Words by Seizures R. Fake

I like to do my thinking at fast-food joints along 14th Street. There’s something about people waiting in line in the middle of total chaos that appeals to my well-honed false sense of entitlement. I like pushing through the crowds and being handed bootleg CDs that I have no intention of buying. I get a mental erection when confronted with the sheer number of people crushed together along the sidewalks outside my air-conditioned calorie palace, each nimbly skirting a horrendous end if they step into a bus lane while dodging all the vendors and spenders.
Some people get pissed off when they wait in line, but I don’t. I enjoy the tedium, reading the menu over and over again so that, when I get to the counter, I know I will get exactly what I came for. It’s going to be hot, delicious, and satisfying—exactly what I want. How many situations do you walk into during the course of your lifetime with such certainty? Not many.
I’m always overly polite to the woman behind the counter. Not to be shitty, mind you, but to give her at least one hungry asshole who doesn’t treat her like a chambermaid during her 10-hour shift. I remember the half-hour lunch breaks, and—Chris Rock is right—they’re the fucking worst. But, more importantly, this is the person who is going to give me what I have been craving.
After finishing off a Wendy’s classic “Colon-Pulverizer” deluxe combo, I find that I slip into a deep state of quiet contemplation, overcome with self-loathing as 18 pounds of ground beef slowly drag down toward my shattered intestinal track. Buddhist monks will never have it this good. After a public nap and a tearful trip to the toilet, I turn my attention to my fellow patrons.

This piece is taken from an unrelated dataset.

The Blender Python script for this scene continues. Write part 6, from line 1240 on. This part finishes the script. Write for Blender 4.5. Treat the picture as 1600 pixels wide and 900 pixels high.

Sometimes, my eye is drawn to a tall white guy wearing a Brooks Brothers suit, laughing at Jessica Simpson’s plea to bring smiles to children born with harelips. Or to a little boy making up a new game involving chairs while his tired, beat-down mother feeds his cooing sister.
When this gets dull, I step outside and, instantly, my attention is drawn to the tables featuring new black authors. While searching the stacks for the second coming of Langston Hughes, I sometimes find a literary gem—the greatest of my finds being Homo Thug: II, by Asante Kahari.
Finding it was like walking into a second home. A flood of images cascaded through my head: men being held down against their will in the half-lit hallways of Marcey. Knife-packing hooker trannies in the Meatpacking District beating down Japanese bikers behind Hogs and Heifers. Secret handshakes and codes whispered on the way to the men’s room of Filene’s Basement during its Spring Sale.
These are things I know nothing about. This book could have everything I ever wanted in a cross-town bus read. I could have it out at parties and tell the curious that I’m designing a summer reading curriculum for children from grades three through 12. It could be planted in the bathrooms of both friends and family. Every person could get a copy from me on their birthday.
And the questions: Is one born a homo thug, or is one MADE a homo thug? Do you have to get “jumped” in? Is the act of anal coitus always violent, or is there room for discussion? How would a sexual politics professor explain the phenomenon to a crowd of eager feminist studies LUGs wasting their parents’ money at Vassar?
But all jokes aside, and I’m being totally serious here, where can I find a pair of homo thugs?
As couples go, I imagine it must be a complicated relationship; all kinds of arguments and disagreements must come up over their twin priorities of gay sex and crime. It’s probably pretty confusing at times. Fights over whether they should go out and rob a Chinese guy walking home with his weekly pay or stay home to blow each other while watching Netflix? Whose turn it is to walk the dog before feeding him gasoline and tossing him into an illegal death match up in the Bronx? If I were a homo thug, I’d own a pitbull/shih-tzu mix and name him “Nigga, Please.”
Imagine if one of them was fucking a chick on the low and then got her pregnant. His homeboy catches him knocking it out proper all over his 1,000-thread-count sheets from Kohl’s. Instead of fagging out and crying over a bottle of Shiraz, he’d probably be really diabolical about that shit. He’d set that closet-case hetero up by sticking a ball of heroin in his overnight bag before he catches a flight from JFK for courtside seats to a Clippers game. Then he’d run around telling everybody in the neighborhood that the chick he was fucking was handing out HIV like candy to all the boys who like girls. That would be fucked up.
I’m glad I’m not a homo thug. Not only does it seem dangerous, but it also comes off as a total fucking headache to the uninitiated.
Suffice it to say I didn’t buy the book. As a rule of thumb, I find that sequels always suck and, to be honest, I couldn’t really tell what it was about from the back cover. Amazon hates it. The stream of bad reviews must feel like a hot, sticky arc of homeless-guy piss landing directly on your head from two floors up.
Chin up, Asante. I know what you were trying to say.